▸ Set task:
Lift out all lines below that contain "parts".

▸ Data for processing:

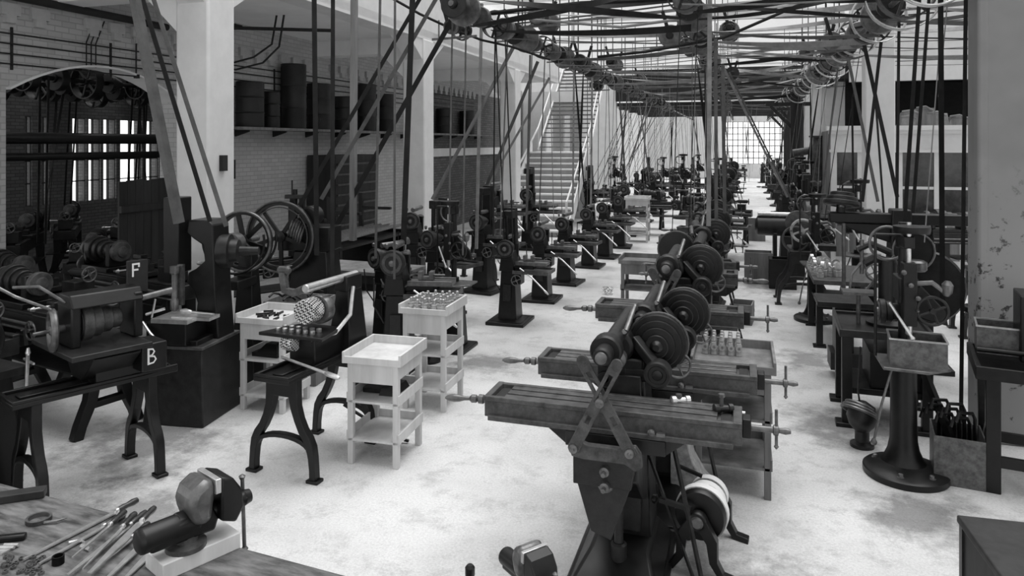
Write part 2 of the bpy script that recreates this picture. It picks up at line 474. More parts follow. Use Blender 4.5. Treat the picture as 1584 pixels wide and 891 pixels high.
# ---- next shop behind the arch
mb = MB(); xs = -16.2
wins = [(at_x(a, 200, xs).y, at_x(b, 200, xs).y) for a, b in ((38, 50), (64, 76), (112, 134), (137, 156), (160, 180), (186, 220), (226, 246))]
yy = 7.2
for (a, b) in wins:
    if a > yy: mb.bb(xs-.3, xs, yy, a, 0, 4.9)
    mb.bb(xs-.3, xs, a, b, 0, 1.2).bb(xs-.3, xs, a, b, 3.35, 4.9)
    yy = b
mb.bb(xs-.3, xs, yy, 24, 0, 4.9)
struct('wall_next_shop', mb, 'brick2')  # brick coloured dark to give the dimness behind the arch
for i, (a, b) in enumerate(wins):
    w = MB(); 
    for q in range(3):
        y = a+(b-a)*q/2; w.bb(xs-.12, xs-.06, y-.012, y+.012, 1.2, 3.35)
    for q in range(5):
        z = 1.2+2.15*q/4; w.bb(xs-.12, xs-.06, a, b, z-.012, z+.012)
    struct('window_%d' % (10+i), w, 'iron2')
w = MB()
for q in range(9): w.bb(WX-.2, WX-.16, -3+.95*q-.015, -3+.95*q+.015, 1, 4.5)
for q in range(5): w.bb(WX-.2, WX-.16, -3, 4.6, 1+.875*q-.015, 1+.875*q+.015)
struct('window_30', w, 'iron2')  # side windows added out of frame to light the left bay
struct('wall_next_end', MB().bb(-16.5, WX-.4, 22, 22.3, 0, 4.9), 'brick2')
for z, r in ((2.78, .09), (2.5, .06)):
    tag(MB().cyl((-10.2, 6.4, z), (-10.2, 11.6, z), r).build('steel_girder_pipe', 'iron'), 'dark horizontal pipe crossing the arched opening, %s of the two' % ('upper' if z > 2.6 else 'lower'), 'pipe')
# conduits on the left wall
for i in range(4):
    z = 4.12-.13*i
    tag(MB().cyl((WX+.03, 5.0, z-.03), (WX+.03, 7.6, z), .011, n=6).cyl((WX+.03, 7.6, z), (WX+.03, 24, z+.12), .011, n=6).build('wall_conduit', 'dark'),
        'thin dark electric conduit running along the brick wall, %s from the top' % ORD[i], 'conduit', 'conduits along the left wall')
for i, y in enumerate((7.05, 8.6, 12.6)):
    tag(MB().bb(WX+.001, WX+.02, y-.015, y+.015, 3.65, 4.2).build('conduit_cleat', 'dark'), 'dark upright cleat holding the conduits on the left wall, %s from the left' % ORD[i], 'bracket')
mb = MB()
for q in range(3):
    mb.tube([(WX+.04, 8.3+.08*q, 4.5), (WX+.04, 8.15+.08*q, 4.15), (WX+.04, 8.15+.08*q, 3.8)], .009, 6)
tag(mb.build('branch_wires', 'dark', None), 'three thin branch wires bending across the conduits above the arch', 'wire', None, 'stuff')
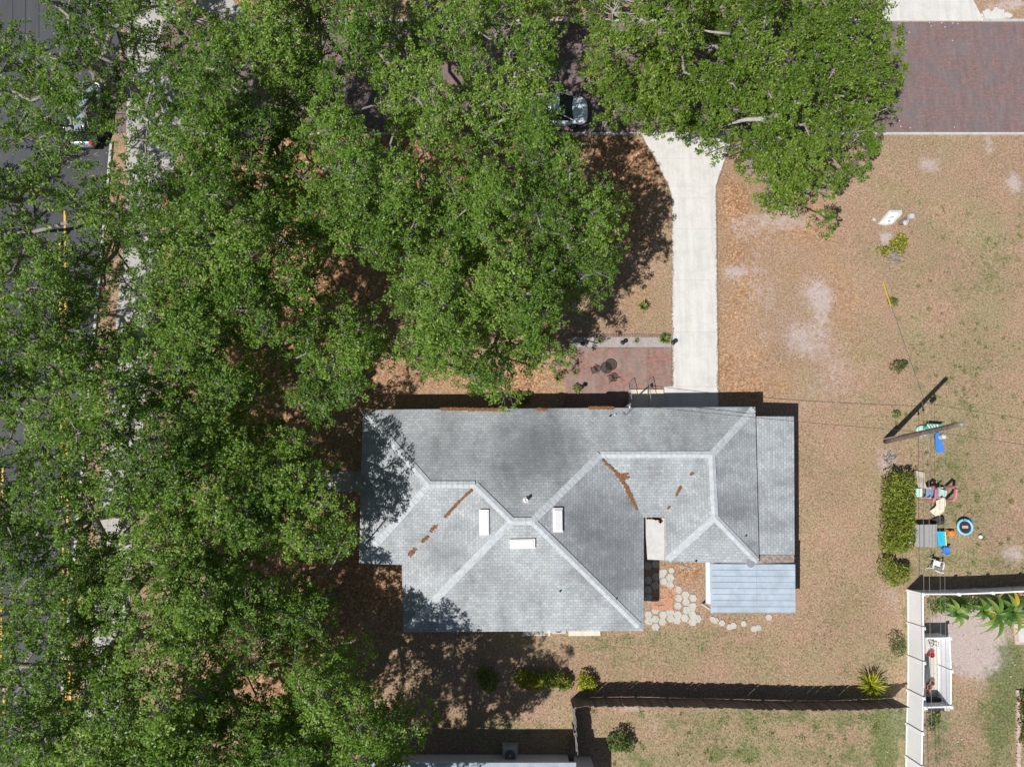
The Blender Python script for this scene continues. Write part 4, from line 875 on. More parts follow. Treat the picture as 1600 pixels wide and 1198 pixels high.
# teal and white striped toy, blue slide
x, y, _ = P(1453, 669, .2); o = empty('toy_pool_lounger', (x, y, 0), 'teal and white striped plastic lounger lying behind the utility pole', 'lounger')
pts = [XY(1435, 674, .1), XY(1448, 662, .1), XY(1469, 664, .1), XY(1466, 668, .1), XY(1450, 676, .1), XY(1438, 677, .1)]
MB().prism(pts, .02, [.1, .45, .5, .35, .15, .08]).build('seat', 'stripe', o)
for k in range(4):
    a, c = P(1449 + k*5, 662.5, .52), P(1455 + k*4, 671, .38); MB().tube([a, c], .05, 5).build('stripe', 'teal', o)
MB().lathe((*XY(1441, 673, .2), .08), [(.35, 0), (.33, .1), (.2, .14)], 14).build('headrest', 'teal', o)
x, y, _ = P(1466, 692, .3); o = empty('toy_slide', (x, y, 0), 'small bright blue toy slide beneath the utility pole', 'slide')
b = MB(); s = [P(1461, 676, .55), P(1469, 676, .55), P(1474, 706, .1), P(1463, 707, .1)]
b.add(s + [(p[0], p[1], p[2]-.05) for p in s], [(0, 1, 2, 3), (7, 6, 5, 4), (0, 1, 5, 4), (1, 2, 6, 5), (2, 3, 7, 6), (3, 0, 4, 7)]).build('chute', 'blue', o)
for i, j in ((0, 3), (1, 2)): a, c = Vector(s[i]), Vector(s[j]); MB().tube([a + Vector((0, 0, .06)), a.lerp(c, .5) + Vector((0, 0, .02)), c + Vector((0, 0, .05))], .035, 6).build('side_rail', 'blue', o)
for i in (0, 1): a = s[i]; MB().tube([(a[0], a[1], a[2]), (a[0], a[1] + .2, 0)], .03, 6).build('leg', 'palecyan', o)
# play set
x, y, _ = P(1455, 770); o = empty('play_set', (x, y, 0), 'plastic climbing play set with two beige slides and a faded red arch', 'play set')
def slab(b, a, c, d, e, th=.05): s = [a, c, d, e]; return b.add(list(s) + [(p[0], p[1], p[2]-th) for p in s], [(0, 1, 2, 3), (7, 6, 5, 4), (0, 1, 5, 4), (1, 2, 6, 5), (2, 3, 7, 6), (3, 0, 4, 7)])
slab(MB(), P(1447, 762, .6), P(1466, 762, .6), P(1466, 778, .6), P(1447, 778, .6)).build('platform', 'bluegrey', o)
slab(MB(), P(1421, 763, .3), P(1441, 763, .65), P(1441, 776, .65), P(1423, 776, .3)).build('ramp', 'teal', o)
slab(MB(), P(1467, 763, .7), P(1480, 767, .6), P(1478, 776, .6), P(1467, 776, .7)).build('ramp', 'teal', o)
def chute(pts, wd, name='slide'):
    b = MB(); L = []; 
    for px, py, z in pts: L.append(Vector(P(px, py, z)))
    for i, p in enumerate(L):
        d = (L[min(i+1, len(L)-1)] - L[max(i-1, 0)]); d.z = 0; d.normalize(); s = Vector((-d.y, d.x, 0))*wd/2
        b.v += [tuple(p - s + Vector((0, 0, .1))), tuple(p - s*.85), tuple(p + s*.85), tuple(p + s + Vector((0, 0, .1)))]
        if i: k = 4*i; b.f += [(k-4, k-3, k+1, k), (k-3, k-2, k+2, k+1), (k-2, k-1, k+3, k+2)]
    b.build(name, 'beige', o)
chute([(1440, 762, .65), (1438, 754, .5), (1437, 745, .25), (1436, 736, .1)], .52); chute([(1468, 780, .6), (1469, 788, .45), (1466, 796, .2), (1458, 803, .08)], .6)
for px in (1452, 1483):
    a, c = Vector(P(px, 761, .5)), Vector(P(px, 781, .5)); b = MB(); pts = [Vector((a.x, a.y, 0)), Vector((a.x, a.y, 1.0)), Vector((a.x, a.y-.15, 1.2)), Vector((c.x, c.y+.15, 1.2)), Vector((c.x, c.y, 1.0)), Vector((c.x, c.y, 0))]
    b.tube(pts, .09, 8); b.build('arch', 'faded', o)
for px, py in ((1447, 762), (1447, 778), (1466, 762), (1466, 778)): p = P(px, py, .5); MB().box((p[0], p[1], 0), (.08, .08, .95)).build('leg', 'beige', o)
x, y, _ = P(1470, 812, .2); o = empty('net_bag', (x, y, 0), 'crumpled dark net heaped between the lower slide and the grey mat', 'net'); b = MB(); b.lathe((x, y, 0), [(.32, 0), (.3, .12), (.2, .28), (.06, .33)], 11).lathe((x - .3, y - .05, 0), [(.2, 0), (.16, .12), (.05, .18)], 9); b.build('net', 'netting', o)
b = MB(); [b.tube([(x + .4*math.cos(k), y + .35*math.sin(k*1.7), 0), (x + .1*math.cos(k), y + .1*math.sin(k), .42), (x - .35*math.cos(k*1.3), y - .3*math.sin(k), .02)], .012, 4) for k in range(7)]; b.build('pole', 'black', o)
# play kitchen: grey deck with terracotta ends
x, y, _ = P(1446, 836); o = empty('play_table', (x, y, 0), 'low grey play platform with terracotta legs and clutter, beside the hedge', 'play table')
slab(MB(), P(1430, 819.5, .62), P(1464, 819, .62), P(1464, 855, .62), P(1429, 854, .62), .06).build('tabletop', 'greymat', o)
for py in (815, 852): a = P(1419, py, .5); c = P(1430, py + 2, .5); MB().prism([a[:2], (c[0], a[1]), (c[0], c[1]-.1), (a[0], c[1]-.1)], 0, .52).build('leg', 'terracotta', o)
for px, py in ((1462, 821), (1462, 853)): p = P(px, py, .5); MB().box((p[0], p[1], 0), (.07, .07, .56)).build('leg', 'terracotta', o)
b = MB()
for k in range(16): p = P(1419 + random.uniform(0, 9), 820 + random.uniform(0, 30), .35); b.box((p[0], p[1], .1), (random.uniform(.1, .25), random.uniform(.1, .2), random.uniform(.1, .3)), rz=random.uniform(0, 3))
b.build('clutter', 'whitepaint', o)
x, y, _ = P(1470, 841, .3); o = empty('toy_cooler', (x, y, 0), 'bright cyan plastic tub with a pale green rim beside the grey platform', 'tub')
MB().box((x - .03, y, 0), (.42, .84, .4)).build('tub', 'cyan', o); MB().box((x + .22, y, .02), (.06, .82, .42)).build('rim', 'lime', o); MB().tube([(x-.05, y-.25, .42), (x-.05, y+.25, .42)], .02, 5).build('handle', 'blue', o)
x, y, _ = P(1485, 832, .15); o = empty('toy_tractor', (x, y, 0), 'orange ride-on toy between the cyan tub and the trampoline', 'toy')
MB().box((x, y, .12), (.4, .24, .14)).box((x-.1, y, .26), (.16, .2, .1)).build('body', 'orange', o); MB().ring((x+.08, y, .36), .07, .012, 14, 5).build('steering_wheel', 'orange', o)
for a in (-1, 1):
    for c in (-1, 1): MB().ring((x + a*.15, y + c*.14, .1), .07, .03, 12, 6, 'Y').build('wheel', 'orange', o)
x, y, _ = P(1507.5, 823, .25); o = empty('mini_trampoline', (x, y, 0), 'round toddler trampoline with pale blue rim and dark mat', 'trampoline')
MB().lathe((x, y, .27), [(.38, 0), (.38, .01)], 32).build('mat', 'trim', o); MB().ring((x, y, .275), .43, .075, 36, 8).build('rim_pad', 'palecyan', o, smooth=True)
MB().box((x, y, .285), (.36, .16, .004)).build('print', 'pink', o)
for k in range(6): a = k*1.047 + .3; MB().tube([(x + .44*math.cos(a), y + .44*math.sin(a), .25), (x + .46*math.cos(a), y + .46*math.sin(a), 0)], .02, 5).build('leg', 'steel', o)
MB().tube([(x + .3, y + .28, .27), (x + .36, y + .36, .8), (x + .1, y + .5, .85), (x - .15, y + .45, .8), (x - .12, y + .4, .27)], .018, 6).build('handlebar', 'blue', o)
x, y, _ = P(1478, 860, .2); o = empty('toy_chair', (x, y, 0), 'small blue toddler chair beside the white garden chair', 'chair')
MB().lathe((x, y, .14), [(.2, 0), (.24, .08), (.22, .12), (.18, .06)], 16).build('seat', 'blue', o); MB().prism([(x-.22, y+.16), (x+.22, y+.16), (x+.2, y+.22), (x-.2, y+.22)], .2, .42).build('backrest', 'blue', o)
for a in (-1, 1):
    for c in (-1, 1): MB().tube([(x + a*.15, y + c*.13, .15), (x + a*.18, y + c*.16, 0)], .022, 5).build('leg', 'blue', o)
x, y, _ = P(1532, 838, .1); tag(MB().lathe((x, y, 0), [(.05, 0), (.1, .04), (.12, .11), (.1, .18), (.04, .22)], 14).build('toy_ball', 'whitepaint', None, True), 'small white ball with a dark mark on the lawn right of the trampoline', 'ball').data.materials[0]
x, y, _ = P(1463, 882, .4); o = empty('garden_chair', (x, y, 0), 'white plastic garden chair facing up the photo near the white fence', 'chair'); rz = R(-18); f = lambda a, b_, z: (x + a*math.cos(rz) - b_*math.sin(rz), y + a*math.sin(rz) + b_*math.cos(rz), z)
slab(MB(), f(-.24, .24, .42), f(.24, .24, .42), f(.22, -.22, .4), f(-.22, -.22, .4), .04).build('seat', 'whitepaint', o)
b = MB()
for k in range(5): b.tube([f(-.2 + k*.1, -.24, .42), f(-.22 + k*.11, -.36, .86)], .028, 5)
b.tube([f(-.25, -.36, .86), f(0, -.4, .9), f(.25, -.36, .86)], .035, 6); b.build('backrest', 'whitepaint', o)
for s in (-1, 1):
    MB().tube([f(s*.29, -.3, .62), f(s*.31, 0, .64), f(s*.29, .2, .64)], .035, 6).build('armrest', 'whitepaint', o)
    MB().tube([f(s*.27, .24, .63), f(s*.3, .3, 0)], .03, 6).build('leg', 'whitepaint', o); MB().tube([f(s*.23, -.24, .62), f(s*.28, -.34, 0)], .03, 6).build('leg', 'whitepaint', o)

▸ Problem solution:
Write part 2 of the bpy script that recreates this picture. It picks up at line 474. More parts follow. Use Blender 4.5. Treat the picture as 1584 pixels wide and 891 pixels high.
The Blender Python script for this scene continues. Write part 4, from line 875 on. More parts follow. Treat the picture as 1600 pixels wide and 1198 pixels high.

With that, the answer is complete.